The Solution 1.0SoLVe BBQ - Semester 1 2009
This blog began in 2009 as the online branch of a student group at the University of Auckland School of Law, the Society of Legal Vegans and Vegetarians (SoLVe). A vegan law lecturer, Peter Sankoff, suggested that a student group would be the best way to encourage the vegan and vegetarian students he encountered to get to know each other and to provide support for those who shared values, as well as for those who wished to learn more.  It launched, as the Veg Law Students (VLS)
on Earth Day 2009, with the Law School’s first student-run vegetarian BBQ.  From then on, it ran social events and public lectures, slowly building a presence at the University.

SoLVe aimed, bravely, to oppose the law’s role in promoting animal suffering.  Its mission statement began:

Where the law acts as a veil hiding cruelty, it is our role to lift this veil.

On World Vegan Day 2009, a core group of six members and alumni launched the Solution, giving SoLVe a website and a blog.

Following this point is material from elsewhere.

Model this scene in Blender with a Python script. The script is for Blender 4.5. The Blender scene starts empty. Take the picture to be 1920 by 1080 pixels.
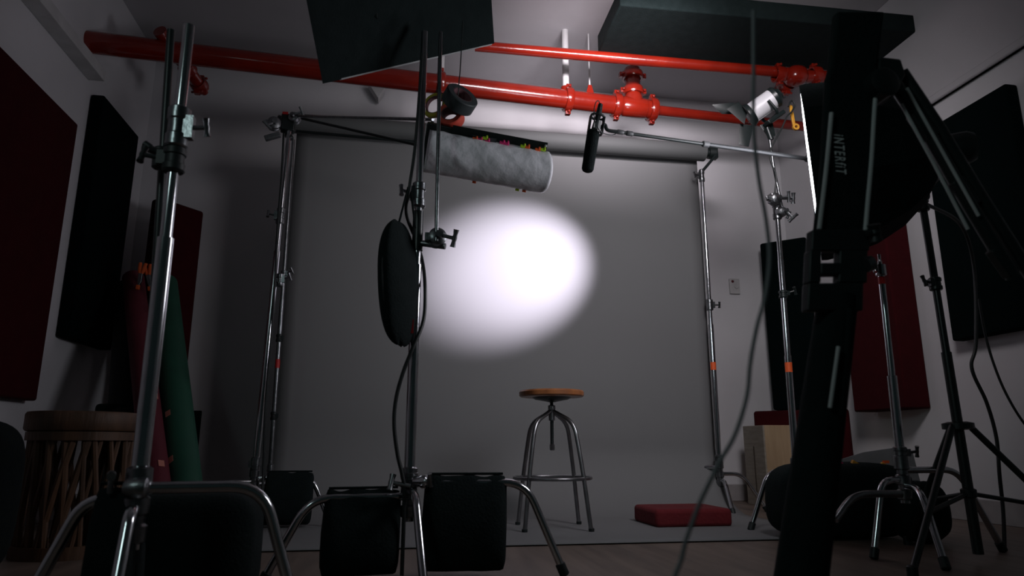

Initially, all posted frequently, but enthusiasm dwindled, as members graduated and moved on.  The six ex-Solution authors are became spread over at least four cities, across three continents.

Notably, Peter Sankoff, with his new daughter (and one-time SoLVe mascot), Penny, and family, returned to his native Canada.

Just as the original Solution team spread and moved on, so did SoLVe’s original cohort of members.  The baton was passed on, and then on again, but it became increasingly hard to find a new core team, willing to commit the time and energy to organise SoLVe events on campus.

Therefore, SoLVe was wound up.

The Solution lives on.  It is a leaner creature now, with two writers only.  The Solution 2.0 has a slightly shifted focus and a more coherent philosophy, but still aims to pierce the veil of legitimacy that protects the exploitation of animals, humans, and the environment.